## Exercise details
Show each line of the data below that has the string "script" in it.

## Supplied data

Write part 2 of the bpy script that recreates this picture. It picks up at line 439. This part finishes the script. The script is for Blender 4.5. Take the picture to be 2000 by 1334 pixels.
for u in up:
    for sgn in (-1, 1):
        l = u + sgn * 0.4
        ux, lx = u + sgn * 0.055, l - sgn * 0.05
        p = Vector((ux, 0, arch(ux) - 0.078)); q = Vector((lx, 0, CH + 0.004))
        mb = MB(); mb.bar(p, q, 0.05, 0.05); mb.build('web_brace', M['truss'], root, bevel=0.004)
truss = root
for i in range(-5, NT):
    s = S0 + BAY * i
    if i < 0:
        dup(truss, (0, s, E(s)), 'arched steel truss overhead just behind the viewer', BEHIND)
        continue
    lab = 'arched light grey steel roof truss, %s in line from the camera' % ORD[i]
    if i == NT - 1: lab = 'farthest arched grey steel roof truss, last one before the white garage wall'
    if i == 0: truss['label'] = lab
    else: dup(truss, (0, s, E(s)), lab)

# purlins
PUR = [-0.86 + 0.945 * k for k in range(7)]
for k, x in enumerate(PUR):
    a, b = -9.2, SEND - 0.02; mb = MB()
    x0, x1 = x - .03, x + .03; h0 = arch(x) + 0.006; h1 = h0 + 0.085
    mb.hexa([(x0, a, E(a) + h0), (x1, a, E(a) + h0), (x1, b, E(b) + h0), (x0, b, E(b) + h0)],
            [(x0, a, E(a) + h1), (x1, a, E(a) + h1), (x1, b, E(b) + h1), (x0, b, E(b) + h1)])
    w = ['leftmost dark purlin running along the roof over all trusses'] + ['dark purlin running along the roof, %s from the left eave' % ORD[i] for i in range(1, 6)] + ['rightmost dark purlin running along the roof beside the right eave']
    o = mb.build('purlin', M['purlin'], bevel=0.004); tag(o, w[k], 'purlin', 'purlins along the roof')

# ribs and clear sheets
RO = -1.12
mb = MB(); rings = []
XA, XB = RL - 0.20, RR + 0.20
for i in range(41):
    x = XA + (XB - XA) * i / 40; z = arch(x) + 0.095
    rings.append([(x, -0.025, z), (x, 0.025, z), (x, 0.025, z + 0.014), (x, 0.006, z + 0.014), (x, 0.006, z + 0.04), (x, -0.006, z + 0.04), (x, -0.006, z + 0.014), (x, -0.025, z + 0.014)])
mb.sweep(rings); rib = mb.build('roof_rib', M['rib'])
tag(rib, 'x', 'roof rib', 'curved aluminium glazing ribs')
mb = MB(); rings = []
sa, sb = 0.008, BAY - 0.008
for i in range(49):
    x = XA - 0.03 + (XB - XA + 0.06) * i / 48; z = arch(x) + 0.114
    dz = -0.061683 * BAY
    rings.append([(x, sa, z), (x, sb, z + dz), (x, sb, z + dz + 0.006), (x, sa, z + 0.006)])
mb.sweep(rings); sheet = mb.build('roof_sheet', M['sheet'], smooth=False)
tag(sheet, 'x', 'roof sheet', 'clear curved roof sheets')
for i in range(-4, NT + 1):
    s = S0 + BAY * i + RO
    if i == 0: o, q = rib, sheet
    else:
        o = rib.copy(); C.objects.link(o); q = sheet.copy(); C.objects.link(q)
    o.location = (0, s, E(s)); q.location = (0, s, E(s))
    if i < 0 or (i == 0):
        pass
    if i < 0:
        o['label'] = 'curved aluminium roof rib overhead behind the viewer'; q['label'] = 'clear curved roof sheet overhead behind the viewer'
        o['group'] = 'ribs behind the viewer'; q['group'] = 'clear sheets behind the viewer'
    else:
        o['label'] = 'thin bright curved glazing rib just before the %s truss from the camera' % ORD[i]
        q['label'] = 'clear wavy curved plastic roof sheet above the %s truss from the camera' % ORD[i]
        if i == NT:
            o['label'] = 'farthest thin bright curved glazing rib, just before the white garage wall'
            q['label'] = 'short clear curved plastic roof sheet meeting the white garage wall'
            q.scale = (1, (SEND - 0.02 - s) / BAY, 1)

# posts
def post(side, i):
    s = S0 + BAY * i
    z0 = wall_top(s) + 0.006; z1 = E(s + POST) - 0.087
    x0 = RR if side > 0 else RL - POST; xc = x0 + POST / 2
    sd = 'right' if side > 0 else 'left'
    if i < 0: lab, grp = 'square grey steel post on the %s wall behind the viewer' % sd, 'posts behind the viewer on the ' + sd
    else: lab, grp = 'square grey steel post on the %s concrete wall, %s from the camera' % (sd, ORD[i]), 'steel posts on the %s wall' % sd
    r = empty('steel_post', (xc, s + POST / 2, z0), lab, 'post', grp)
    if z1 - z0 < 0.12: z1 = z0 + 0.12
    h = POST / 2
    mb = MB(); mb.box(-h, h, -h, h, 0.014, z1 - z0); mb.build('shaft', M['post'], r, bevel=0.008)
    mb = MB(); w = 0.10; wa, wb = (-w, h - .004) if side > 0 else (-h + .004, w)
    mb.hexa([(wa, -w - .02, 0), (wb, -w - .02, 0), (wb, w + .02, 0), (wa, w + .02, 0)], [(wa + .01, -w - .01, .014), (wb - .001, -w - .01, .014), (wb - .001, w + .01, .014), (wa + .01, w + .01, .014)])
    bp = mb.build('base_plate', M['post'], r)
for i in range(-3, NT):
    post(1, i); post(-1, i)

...

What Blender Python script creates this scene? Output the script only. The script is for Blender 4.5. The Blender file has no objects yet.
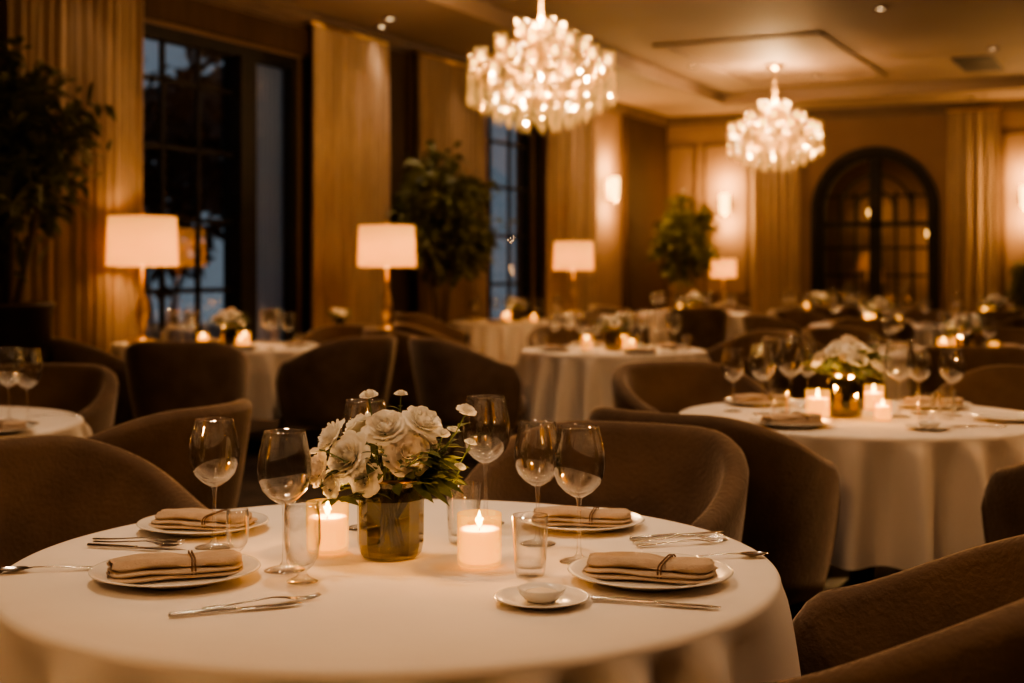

## Final answer
Write part 2 of the bpy script that recreates this picture. It picks up at line 439. This part finishes the script. The script is for Blender 4.5. Take the picture to be 2000 by 1334 pixels.
What Blender Python script creates this scene? Output the script only. The script is for Blender 4.5. The Blender file has no objects yet.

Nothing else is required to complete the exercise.